In fact, once the dust settles, I strongly suspect that we’ll find that the new law has actually leveled the playing field for many regional and community banks. The new law caps the ability of the nation’s largest banks to continue expanding through a new limitation on the share of industry-wide liabilities that can be held by a single financial institution. That cap will curb the encroachment by money-center outfits such as Bank of America (NYSE: BAC) onto the turf of smaller players who are years — if not decades — away from bumping up against those limits, leaving them plenty of room for expansion. It will also allow many of the regional banks to conduct business on their terms without have to compete with the huge banks which in the past could always offer the lowest rates on loan products.

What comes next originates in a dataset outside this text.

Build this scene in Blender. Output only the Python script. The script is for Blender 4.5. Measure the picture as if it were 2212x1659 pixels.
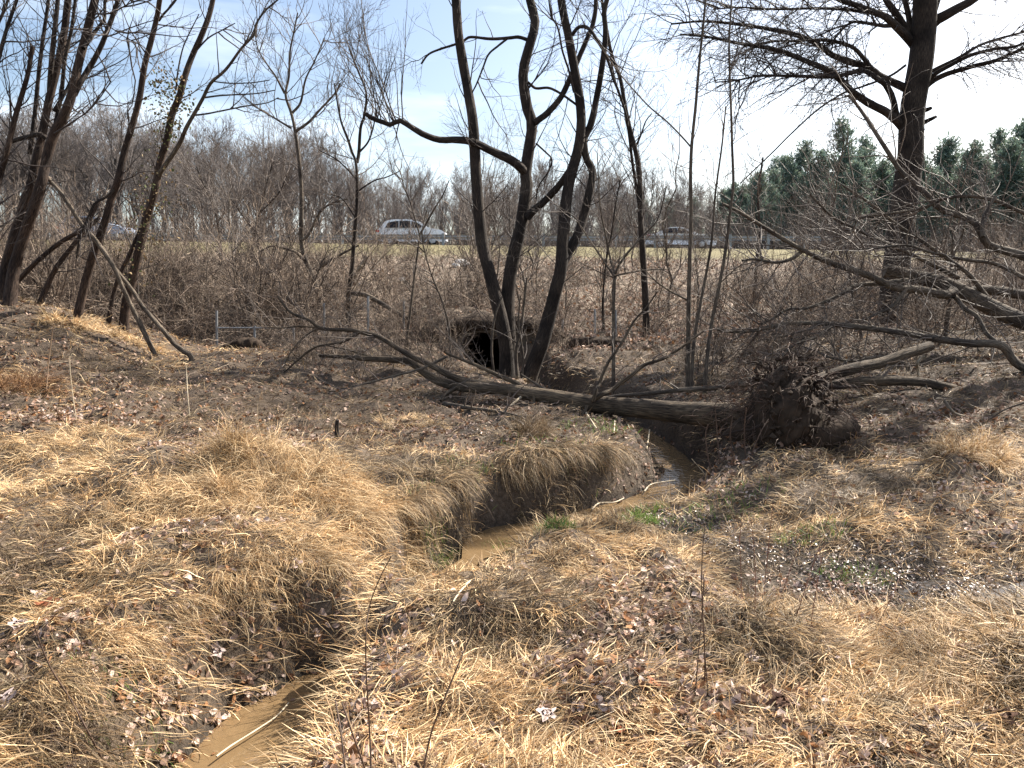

Jim Fink – InvestingDaily.com
Call me a member of the public that Elliott refers to in his answer. The 2008-09 financial crisis shook my confidence in laissez-faire capitalism symbolized by Adam Smith’s “invisible hand.” I’m also very angry at Wall Street and the rating agencies. Whereas I once believed that the private sector could self-regulate, I am now convinced that government must protect us from the reckless self-interest of corporations. Whereas Gordon Gekko in the movie Wall Street famously stated “Greed is good,” I say “Greed is dangerous.” It leads companies to take excessive risks that can blow up not only in their faces, but in the country’s (and our) face. I quoted Alan Greenspan in my psychopath article, but the quotation is so telling that I must offer it again below:
Those of us who have looked to the self-interest of lending institutions to protect shareholders’ equity are in a state of shocked disbelief. I made a mistake in presuming that . . . they were best capable of protecting their own shareholders and their equity in the firms.
Greenspan is no liberal and neither is federal appeals judge Richard Posner, who wrote an analysis of the crisis entitled A Failure of Capitalism. Posner argues that the financial crisis was the direct result of financial deregulation. He concludes: “We need a more active and intelligent government to keep our model of a capitalist economy from running off the rails.”
The question remains whether the just-passed financial reform legislation will be effective in heading off another crisis. I have serious doubts for the following reasons:
- Banks will remain “too big to fail.” I see nothing in the legislation that curtails the existing huge sizes of Bank of America, Citigroup, JP Morgan, and Wells Fargo.
- Regulation of non-bank financial firms is not guaranteed. While the new Financial Stability Oversight Council has the authority to impose regulations on non-bank financial companies, it remains up in the air whether the FSOC will do anything. This uncertainty is disturbing since AIG and Lehman Brothers were prime contributors to the financial collapse and both were non-bank financials.
- Volcker Rule that aimed to prevent banks from making risky investments for their own proprietary account was watered down with a huge 3% of capital loophole.
- 80 to 90 percent of derivatives trades (interest rate, foreign exchange, and precious metals swaps) are exempted from the requirement that banks trade them in a separate entity. No hard capital requirements imposed on financial companies that write credit default swaps.
- Rating agencies (Standard & Poor’s, Moody’s, and Fitch) continue to be compensated and selected by issuers. The provision in the bill that would have had rating agencies randomly assigned was deleted prior to passage. The pervasive conflict of interest that caused the rating agencies to rate subprime junk debt as triple-A remains alive and well.
Come to think of it, the only real financial reform in the legislation involves limiting credit card fees, which had nothing to do with the financial crisis.